Our theme at the CoOp this morning concludes our temptations theme with “the temptation to be stingy.” I have been mentioning this to people all week and they respond, “oo, that is one for me.”  We might all respond the same way.  There is something in us…well, I can speak for myself…something in me that wants to hold on to things for myself.  This includes money, time, and emotion.  I want to hold on to what I have at times.  I get greedy with it.  For me, the opposite of this is generosity. It takes practice and work to be generous.

 

I would have responded perhaps the same way to Mary that the disciples do.  What is she doing? We could do other things with that money? We could hold onto it and make sure that we could work with it! But overall it becomes a question of motivation and recognizing the sacred moment.  To be stingy, you have to have whatever it is in abundance and then deliberately hold onto it.  Yes, I have the time but I won’t give it up for x.  Yes I have an abundance of money and yet I will hold onto it for someday.

 

Instead Mary recognizes that this is a moment in time of the sacred and pours out the perfume all over his feet.  Later on if you are at the CoOp I will talk about some nuances here of feet vs. head, the little clues John gives us about what is to come and the fact that it is muy dangerous for Jesus to come back to Lazarus house (remember yesterday just before this Jesus is in big trouble and hides).  But in the meantime. let’s realize that we might react and the disciples react out of the practical and Mary reacts out of the sacred.
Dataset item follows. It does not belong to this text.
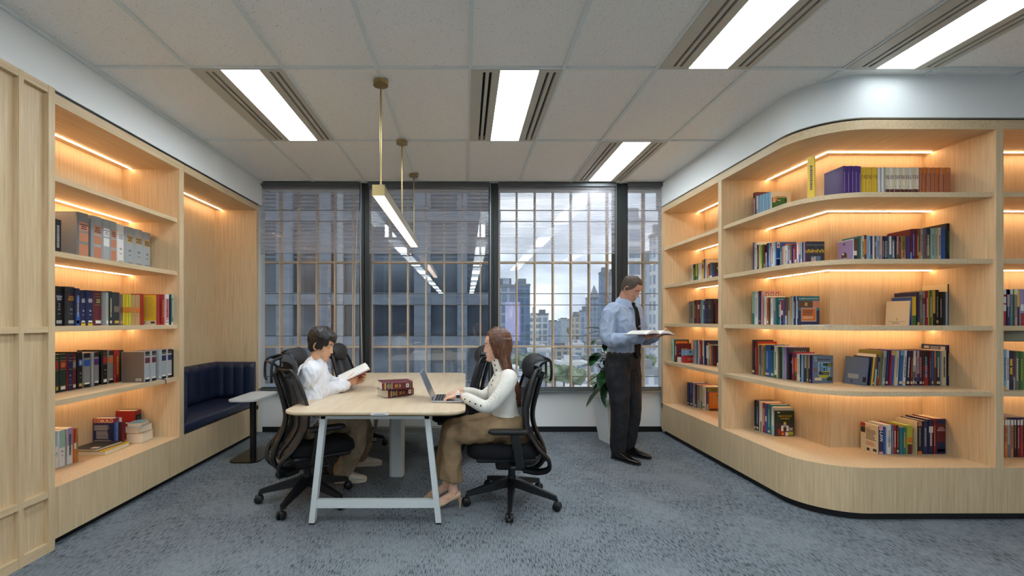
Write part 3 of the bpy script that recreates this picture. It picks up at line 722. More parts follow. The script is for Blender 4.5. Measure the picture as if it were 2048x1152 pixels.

She anoints for burial while we want to talk about the logistics.  Preparing for burial was a religious act. She makes the moment a holy and sacred at of worship.  When we don’t see that we miss the power and significance of the moment. The stingy makes us miss the sacred while the generosity opens up worship.

 

What if we lived that way? What if we lived as though moments of generosity were holy and sacred moments in the everyday? How would that change today?

 

When we talked about this passage at Bread and Wine on Wednesday one of our worshipers offered up some homework so I will challenge you to do the same today. He challenged us to spend 5 dollars or the equivalent in time or emotion to someone this week and then take note about how it changes the situation.  Report back if you would like.